The other guy seemed to have other ideas and within 20 minutes we had lost him. Typical. When you lose someone, the protocol is to look around for 1 minute, then ascend. We did so. He did not.

After about 10 minutes of waiting on the surface, he hadn’t appeared. The boat was also searching. I’m not sure why I agreed, but the guide insisted we carry on without him. Presuming he would come up by himself shortly. The rest of the dive was pretty rubbish. Didn’t see anything at all really.

When we came up, the other guy was back on the boat. Seemingly unaware that everyone had been searching for him and waiting for him. He had just carried on by himself. Oh dear.

We arrived back to shore about 12.30pm and after a quick change and washing all my stuff, I made my way back to Santa Marta on the bus. Santa Marta was buzzing with people.
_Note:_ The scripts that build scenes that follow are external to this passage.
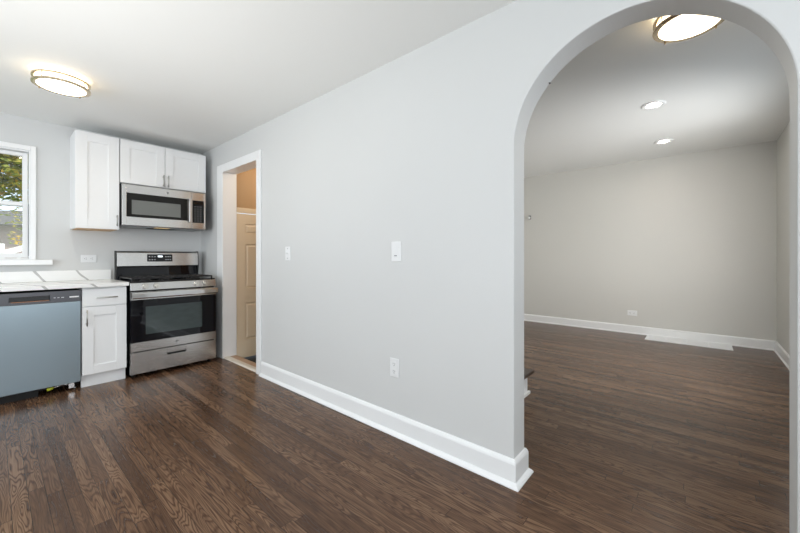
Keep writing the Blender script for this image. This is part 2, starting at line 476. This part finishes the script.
# ------------------------------------------------------------------ kitchen window
bm = BM()
WY = BY
box(bm, WXb - .004, .271, WY - .02, WY - .0005, WZa, WZb + .038); box(bm, WXa - .06, WXa + .004, WY - .02, WY - .0005, WZa, WZb + .038)
box(bm, WXa + .004, WXb - .004, WY - .02, WY - .0005, WZb - .004, WZb + .038)
struct('trim_6', bm, 'trim', .003)
bm = BM(); box(bm, WXa - .13, .378, WY - .085, WY - .0005, 1.082, WZa - .0005)
struct('window_sill', bm, 'trim', .004)
bm = BM()
fr = .015
box(bm, WXb - fr, WXb, WY, WY + .12, WZa, WZb); box(bm, WXa, WXa + fr, WY, WY + .12, WZa, WZb)
box(bm, WXa + fr, WXb - fr, WY, WY + .12, WZb - fr, WZb); box(bm, WXa + fr, WXb - fr, WY, WY + .12, WZa, WZa + fr)
win = struct('window_1', bm, 'plastic', .002)
def sash(x0, x1, z0, z1, y, w=.036, wb=.042):
    bm = BM()
    box(bm, x0, x0 + w, y, y + .03, z0, z1); box(bm, x1 - w, x1, y, y + .03, z0, z1)
    box(bm, x0 + w, x1 - w, y, y + .03, z0, z0 + wb); box(bm, x0 + w, x1 - w, y, y + .03, z1 - w, z1)
    s = build('sash', bm, 'plastic', win, .003)
    bx('window_pane', 'glass', s, x0 + w - .004, x1 - w + .004, y + .013, y + .016, z0 + wb - .004, z1 - w + .004)
zm = 1.648
sash(WXa + fr + .004, WXb - fr - .004, zm - .02, WZb - fr - .003, WY + .062)
sash(WXa + fr + .004, WXb - fr - .004, WZa + fr + .003, zm + .02, WY + .026)
bx('jamb_liner', 'greyp', win, WXb - fr - .0035, WXb - fr - .0005, WY + .002, WY + .022, WZa + fr + .02, zm)

# ------------------------------------------------------------------ cabinets
def shaker(name, parent, x0, x1, z0, z1, y, rail=.07, th=.02):
    bm = BM()
    xs = [x0, x0 + rail, x1 - rail, x1]; zs = [z0, z0 + rail, z1 - rail, z1]
    box(bm, xs[0], xs[1], y, y + th, z0, z1); box(bm, xs[2], xs[3], y, y + th, z0, z1)
    box(bm, xs[1], xs[2], y, y + th, zs[0], zs[1]); box(bm, xs[1], xs[2], y, y + th, zs[2], zs[3])
    d = build(name, bm, 'cab', parent, .0015)
    bx('door_panel', 'cab', d, xs[1] - .002, xs[2] + .002, y + .009, y + .017, zs[1] - .002, zs[2] + .002)
    return d
def pull(parent, x, y, z, length, vertical=True):
    bm = BM(); h = length / 2; s = .033
    if vertical:
        cyl(bm, (x, y - s, z - h), (x, y - s, z + h), .0055, seg=16)
        for k in (-1, 1): cyl(bm, (x, y - s, z + k * h * .72), (x, y, z + k * h * .72), .0045, seg=12)
    else:
        cyl(bm, (x - h, y - s, z), (x + h, y - s, z), .0055, seg=16)
        for k in (-1, 1): cyl(bm, (x + k * h * .72, y - s, z), (x + k * h * .72, y, z), .0045, seg=12)
    build('handle', bm, 'pull', parent, label='brushed nickel bar handle')
def carcass(name, parent, x0, x1, y0, y1, z0, z1):
    return bx(name, 'cab', parent, x0, x1, y0, y1, z0, z1, bevel=.001)

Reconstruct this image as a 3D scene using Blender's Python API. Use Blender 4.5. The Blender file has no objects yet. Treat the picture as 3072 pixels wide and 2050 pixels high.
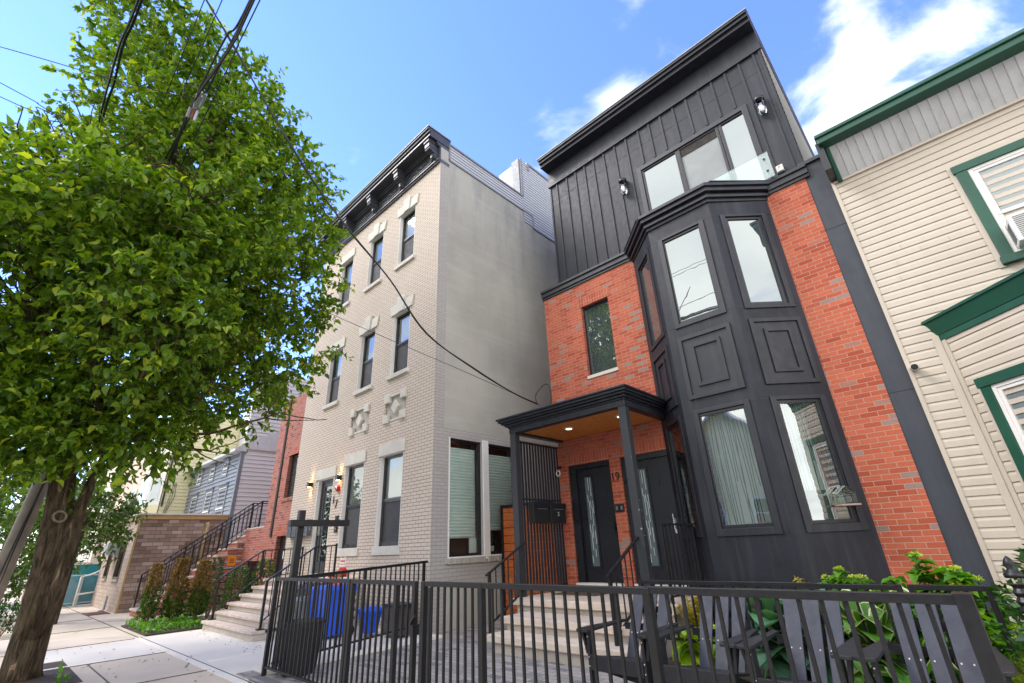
import bpy, math, random
import numpy as np
from mathutils import Vector, Matrix
random.seed(7); rng = np.random.default_rng(7)
H = 1.40                      # eye height: every z below is measured from the eye, the ground lies at -1.40
G = -1.40
sc = bpy.context.scene
COL = sc.collection
R = math.radians

# ------------------------------------------------------------------ camera
cam_d = bpy.data.cameras.new("camera"); cam_d.sensor_width = 36; cam_d.lens = 36*1386.68/3072
cam_d.clip_start = .05; cam_d.clip_end = 800
cam = bpy.data.objects.new("camera", cam_d); COL.objects.link(cam); sc.camera = cam
yaw, pit, rol = R(-42.737), R(23.697), R(-2.6066)
cf = Vector((math.sin(yaw)*math.cos(pit), math.cos(yaw)*math.cos(pit), math.sin(pit)))
cr = Vector((math.cos(yaw), -math.sin(yaw), 0)); cu = cr.cross(cf)
cr2 = cr*math.cos(rol)+cu*math.sin(rol); cu2 = cu*math.cos(rol)-cr*math.sin(rol)
cam.matrix_world = Matrix(((cr2.x, cu2.x, -cf.x, 0), (cr2.y, cu2.y, -cf.y, 0), (cr2.z, cu2.z, -cf.z, H), (0, 0, 0, 1)))

# ------------------------------------------------------------------ world, sun, exposure
SUN_DIR = Vector((-.52, -.42, .76)).normalized()      # towards the sun
W = bpy.data.worlds.new("World"); sc.world = W; W.use_nodes = True
nt = W.node_tree; N = nt.nodes; L = nt.links; N.clear()
def wn(t, **k):
    n = N.new(t)
    for a, b in k.items(): setattr(n, a, b)
    return n
def wmath(op, a, b=None, c=None, clamp=False):
    n = wn('ShaderNodeMath', operation=op, use_clamp=clamp)
    for i, v in enumerate((a, b, c)):
        if v is None: continue
        if isinstance(v, (int, float)): n.inputs[i].default_value = v
        else: L.new(v, n.inputs[i])
    return n.outputs[0]
sky = wn('ShaderNodeTexSky', sky_type='NISHITA', sun_disc=False)
sky.sun_elevation = math.asin(SUN_DIR.z); sky.sun_rotation = math.atan2(SUN_DIR.x, SUN_DIR.y)
sky.air_density = 1.0; sky.dust_density = .0; sky.ozone_density = 3.0
hs = wn('ShaderNodeHueSaturation'); hs.inputs['Saturation'].default_value = 1.17; hs.inputs['Value'].default_value = 1.8
hs.inputs['Hue'].default_value = .521
L.new(sky.outputs[0], hs.inputs['Color'])
tc = wn('ShaderNodeTexCoord'); sp = wn('ShaderNodeSeparateXYZ'); L.new(tc.outputs['Generated'], sp.inputs[0])
zc = wmath('MAXIMUM', sp.outputs[2], 0.02); zz = wmath('ADD', zc, .22)
px = wmath('DIVIDE', sp.outputs[0], zz); py = wmath('DIVIDE', sp.outputs[1], zz)
cb = wn('ShaderNodeCombineXYZ'); L.new(px, cb.inputs[0]); L.new(py, cb.inputs[1]); cb.inputs[2].default_value = 9.3
n1 = wn('ShaderNodeTexNoise'); n1.inputs['Scale'].default_value = 3.4; n1.inputs['Detail'].default_value = 8; n1.inputs['Roughness'].default_value = .56
n1.inputs['Distortion'].default_value = .35
L.new(cb.outputs[0], n1.inputs['Vector'])
def lobe(dx, dy, dz, power):
    v = Vector((dx, dy, dz)).normalized()
    d = wn('ShaderNodeVectorMath', operation='DOT_PRODUCT'); L.new(tc.outputs['Generated'], d.inputs[0]); d.inputs[1].default_value = v
    return wmath('POWER', wmath('MAXIMUM', d.outputs['Value'], 0.001), power)
back = wmath('MULTIPLY', wmath('MULTIPLY_ADD', sp.outputs[1], -.75, -.15, clamp=True), 1.0); right_ = wmath('MULTIPLY', wmath('SUBTRACT', sp.outputs[0], .40, clamp=True), .7); back = wmath('ADD', back, right_)    # the sky behind the viewer is overcast
low = wmath('MULTIPLY', wmath('POWER', wmath('SUBTRACT', 1.0, zc, clamp=True), 6.0), .34)
zen = wmath('MULTIPLY', wmath('SUBTRACT', sp.outputs[2], .88, clamp=True), 4.)      # unseen zenith cloud, added for neutral overhead light
acc = wmath('ADD', wmath('ADD', n1.outputs['Fac'], zen), wmath('ADD', back, low))
for dx, dy, dz, pw, am in ((.02, .80, .60, 70, .16), (.09, .74, .665, 500, .10), (.187, .743, .643, 1200, .12), (.23, .78, .58, 400, .14), (-.655, .29, .695, 700, .22), (-.26, .615, .745, 500, .16), (-.49, .52, .70, 300, .22), (-.725, -.17, .667, 1500, .08), (-.90, .12, .42, 60, .08)):
    acc = wmath('ADD', acc, wmath('MULTIPLY', lobe(dx, dy, dz, pw), am))
cov = wmath('SUBTRACT', wmath('SUBTRACT', acc, wmath('MULTIPLY', lobe(-.76, -.12, .62, 14), .16)), wmath('MULTIPLY', lobe(-.36, .42, .83, 30), .10))      # clear blue to the upper left
cr_ = wn('ShaderNodeMapRange'); cr_.interpolation_type = 'SMOOTHSTEP'
cr_.inputs['From Min'].default_value = .58; cr_.inputs['From Max'].default_value = .86
L.new(cov, cr_.inputs['Value'])
mx = wn('ShaderNodeMixRGB'); L.new(cr_.outputs[0], mx.inputs['Fac']); L.new(hs.outputs[0], mx.inputs['Color1'])
CLOUD = 9.3
n2 = wn('ShaderNodeTexNoise'); n2.inputs['Scale'].default_value = 2.6; n2.inputs['Detail'].default_value = 5; L.new(cb.outputs[0], n2.inputs['Vector'])
rmp = wn('ShaderNodeValToRGB'); L.new(n2.outputs['Fac'], rmp.inputs[0])
rmp.color_ramp.elements[0].position = .25; rmp.color_ramp.elements[0].color = (.74, .75, .77, 1)
rmp.color_ramp.elements[1].position = .6; rmp.color_ramp.elements[1].color = (1, .985, .955, 1)
cm = wn('ShaderNodeVectorMath', operation='SCALE'); L.new(rmp.outputs[0], cm.inputs[0]); cm.inputs['Scale'].default_value = CLOUD
L.new(cm.outputs[0], mx.inputs['Color2'])
bg = wn('ShaderNodeBackground'); bg.inputs['Strength'].default_value = .15; L.new(mx.outputs[0], bg.inputs['Color'])
out = wn('ShaderNodeOutputWorld'); L.new(bg.outputs[0], out.inputs['Surface'])

sun_d = bpy.data.lights.new("sun", 'SUN'); sun_d.energy = 1.5; sun_d.angle = R(24); sun_d.color = (1, .95, .88)
sun = bpy.data.objects.new("sun", sun_d); COL.objects.link(sun)
sun.rotation_euler = SUN_DIR.to_track_quat('Z', 'Y').to_euler(); sun.location = (0, 0, 40)
vs = sc.view_settings; vs.view_transform = 'Standard'; vs.look = 'None'; vs.exposure = 1.10; vs.gamma = 1; vs.use_curve_mapping = False
sc.cycles.max_bounces = 8; sc.cycles.transparent_max_bounces = 12
try: sc.cycles.use_denoising = True
except Exception: pass

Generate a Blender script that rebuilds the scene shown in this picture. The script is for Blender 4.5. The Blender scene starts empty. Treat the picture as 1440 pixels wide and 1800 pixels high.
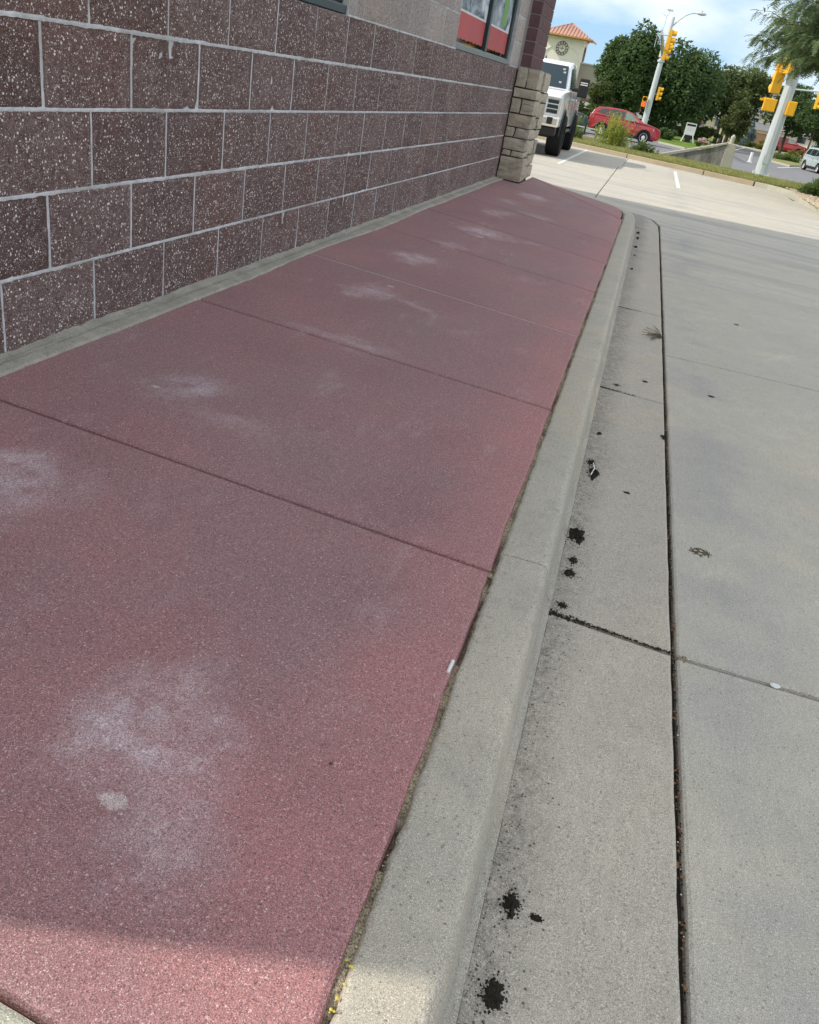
import bpy, math, random
from mathutils import Vector, noise, Matrix
R=math.radians; PI=math.pi
sc=bpy.context.scene; col=sc.collection
rng=random.Random(7)

# ------------------------------------------------------------------ camera
def make_camera():
    yaw,pit,rol=-0.19155,0.490188,0.18425
    f=Vector((math.sin(yaw)*math.cos(pit),math.cos(yaw)*math.cos(pit),-math.sin(pit)))
    r0=f.cross(Vector((0,0,1))).normalized(); u0=r0.cross(f)
    r=math.cos(rol)*r0+math.sin(rol)*u0; u=-math.sin(rol)*r0+math.cos(rol)*u0
    m=Matrix(((r.x,u.x,-f.x,2.2726),(r.y,u.y,-f.y,0),(r.z,u.z,-f.z,1.2843),(0,0,0,1)))
    cd=bpy.data.cameras.new('camera'); cd.sensor_fit='HORIZONTAL'; cd.sensor_width=36; cd.lens=36.075
    cd.clip_start=.05; cd.clip_end=3000
    c=bpy.data.objects.new('camera',cd); col.objects.link(c); c.matrix_world=m; sc.camera=c
make_camera()

# ------------------------------------------------------------------ light
SUN_EL=R(39); SUN_DIR=Vector((1,.28,0)).normalized()       # horizontal travel of the light
to_sun=Vector((-SUN_DIR.x*math.cos(SUN_EL),-SUN_DIR.y*math.cos(SUN_EL),math.sin(SUN_EL)))
def make_light():
    l=bpy.data.lights.new('sun','SUN'); l.energy=2.25; l.angle=R(.9); l.color=(1,.93,.80)
    o=bpy.data.objects.new('sun',l); col.objects.link(o)
    o.rotation_euler=to_sun.to_track_quat('Z','Y').to_euler(); o.location=(-20,0,30)
    w=bpy.data.worlds.new('World'); sc.world=w; w.use_nodes=True
    nt=w.node_tree; nd=nt.nodes; lk=nt.links; nd.clear()
    out=nd.new('ShaderNodeOutputWorld'); bg=nd.new('ShaderNodeBackground')
    sky=nd.new('ShaderNodeTexSky'); sky.sky_type='NISHITA'; sky.sun_disc=False
    sky.sun_elevation=SUN_EL; sky.sun_rotation=math.atan2(to_sun.x,to_sun.y); sky.altitude=1600; sky.air_density=1.0; sky.dust_density=.6; sky.ozone_density=1.6
    tc=nd.new('ShaderNodeTexCoord')
    mp=nd.new('ShaderNodeMapping'); mp.inputs['Scale'].default_value=(1.6,1.6,4.2); mp.inputs['Location'].default_value=(4.4,2.1,1.9)
    nz=nd.new('ShaderNodeTexNoise'); nz.inputs['Scale'].default_value=1.7; nz.inputs['Detail'].default_value=7; nz.inputs['Roughness'].default_value=.52
    rp=nd.new('ShaderNodeValToRGB'); rp.color_ramp.elements[0].position=.38; rp.color_ramp.elements[1].position=.62
    rp.color_ramp.elements[0].color=(.04,.04,.04,1); rp.color_ramp.elements[1].color=(.95,.95,.95,1)
    mx=nd.new('ShaderNodeMix'); mx.data_type='RGBA'; mx.inputs['B'].default_value=(7.0,6.6,6.1,1)  # bright warm cloud, mostly out of view, added to raise the fill light
    lk.new(tc.outputs['Generated'],mp.inputs['Vector']); lk.new(mp.outputs[0],nz.inputs['Vector']); lk.new(nz.outputs['Fac'],rp.inputs[0])
    veil=nd.new('ShaderNodeMix'); veil.data_type='RGBA'; veil.inputs['Factor'].default_value=.86; veil.inputs['B'].default_value=(1.45,2.6,3.85,1)   # even pale-blue haze added for sky colour and fill light
    lk.new(sky.outputs[0],veil.inputs['A']); lk.new(veil.outputs['Result'],mx.inputs['A']); lk.new(rp.outputs[0],mx.inputs['Factor'])
    lk.new(mx.outputs['Result'],bg.inputs['Color']); bg.inputs['Strength'].default_value=.12
    lk.new(bg.outputs[0],out.inputs[0])
make_light()
sc.view_settings.view_transform='Standard'; sc.view_settings.look='None'; sc.view_settings.gamma=1
sc.view_settings.use_curve_mapping=False; sc.view_settings.exposure=.95
sc.render.engine='CYCLES'

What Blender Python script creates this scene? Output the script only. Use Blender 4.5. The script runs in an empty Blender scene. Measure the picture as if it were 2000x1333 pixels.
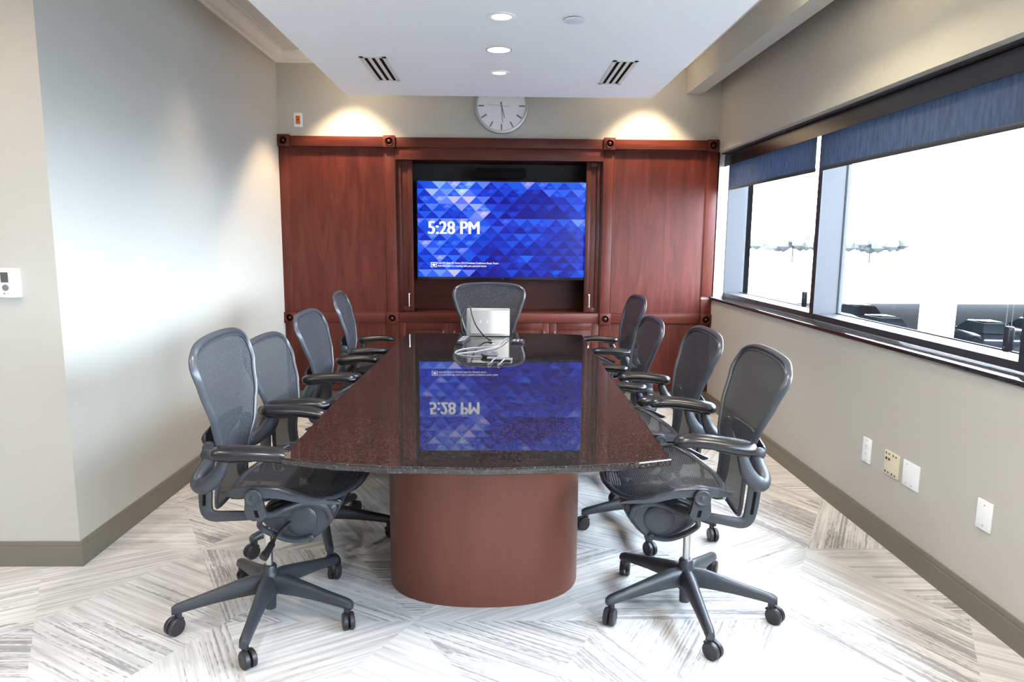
import bpy, bmesh, math, random
from mathutils import Vector, Matrix
PI = math.pi
R = math.radians
S = bpy.context.scene
COL = S.collection

# ------------------------------------------------------------------ camera
CAMZ = 1.45
F_PX, YAW, PITCH, ROLL = 1353.835, 0.0216284, 0.1453781, 0.0077337
cam = bpy.data.cameras.new('camera'); camo = bpy.data.objects.new('camera', cam); COL.objects.link(camo)
cam.sensor_fit = 'HORIZONTAL'; cam.sensor_width = 36.0; cam.lens = 36.0 * F_PX / 2000.0
cam.clip_start = 0.05; cam.clip_end = 500
_f = Vector((math.sin(YAW), math.cos(YAW), 0)); _r = Vector((math.cos(YAW), -math.sin(YAW), 0)); _u = Vector((0, 0, 1))
_f2 = _f * math.cos(PITCH) - _u * math.sin(PITCH); _u2 = _u * math.cos(PITCH) + _f * math.sin(PITCH)
_r3 = _r * math.cos(ROLL) + _u2 * math.sin(ROLL); _u3 = _u2 * math.cos(ROLL) - _r * math.sin(ROLL)
camo.matrix_world = Matrix(((_r3.x, _u3.x, -_f2.x, 0), (_r3.y, _u3.y, -_f2.y, 0), (_r3.z, _u3.z, -_f2.z, CAMZ), (0, 0, 0, 1)))
S.camera = camo
# ------------------------------------------------------------------ view, world, lights
S.view_settings.view_transform = 'Standard'; S.view_settings.look = 'None'
S.view_settings.exposure = 0.5; S.view_settings.gamma = 1.0; S.view_settings.use_curve_mapping = False
try:
    S.cycles.use_denoising = True
    S.cycles.max_bounces = 10; S.cycles.diffuse_bounces = 8; S.cycles.transparent_max_bounces = 16
    S.cycles.sample_clamp_indirect = 20.0
except Exception: pass
W = bpy.data.worlds.new('World'); S.world = W; W.use_nodes = True
bg = W.node_tree.nodes['Background']; bg.inputs['Color'].default_value = (0.78, 0.865, 1.0, 1); bg.inputs['Strength'].default_value = 23.0

def lamp(name, kind, loc, energy, color=(1, .9, .78), size=.06, angle=90, blend=.5, rot=(0, 0, 0)):
    l = bpy.data.lights.new(name, kind); l.energy = energy; l.color = color
    if kind == 'SPOT': l.spot_size = R(angle); l.spot_blend = blend; l.shadow_soft_size = size
    elif kind == 'POINT': l.shadow_soft_size = size
    elif kind == 'AREA': l.shape = 'DISK'; l.size = size
    o = bpy.data.objects.new(name, l); o.location = loc; o.rotation_euler = rot; COL.objects.link(o); return o
WARM = (1, .80, .58); NEUT = (1, .96, .91)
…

After dropping my copious stuff in the hotel, I went for another wander around. I wanted to try some of the fresh lemonade that is sold on every street. However the lemonade man insisted that I tried a red juice instead. This juice was very sweet and filled with so much fruit, papaya, pineapple, melon and apple. It’s known as a salpicon. But I have no idea what the red juice was! It was nice anyway and only cost 60p.

I also got a huge cup of cut up green mango for 60p. Yum!! A bit more walking and I ended up on some cute pedestrianised streets and a quiet park. The buildings along here were pretty and I was out of the crowds. I stumbled across a couple of cute cafes and decided that 3pm was a sensible time to have some lunch! I ordered a vegetable wrap. But I ended up with a vegetable arepa instead. Oh well! It was really tasty!! And covered in so much delicious salad – I’ve missed vegetables!

I also ordered a juice – lulo, maracuya and mango. It was so delicious!!! A bit more expensive than buying street food, but not too bad at £6, given I was in a rather touristy cafe.

I found an electronics street, a shoe street, a clothing street. So much going on. One odd thing here, that I’ve not seen in order countries are ‘calling stalls’. This is someone with a small table and about 6 or more mobile phones plugged in on the table. Usually there will be various people standing around having a phone call. Turns out these stands are not for people who have no phones. Instead, the table owner will buy large pay as you go balances from each cell company. And each company runs special rate calls at different times. So say you own a phone from company A, but want to call someone who has a phone from company B, it will be cheaper for you to pay the calling-booth-person to use their phone, than to use your own! These stands are extremely popular, you can barely walk 10 paces without bumping into one! Lastly, I bought some little fried dough balls. Really healthy…. Then went to pack for the final time. Sad.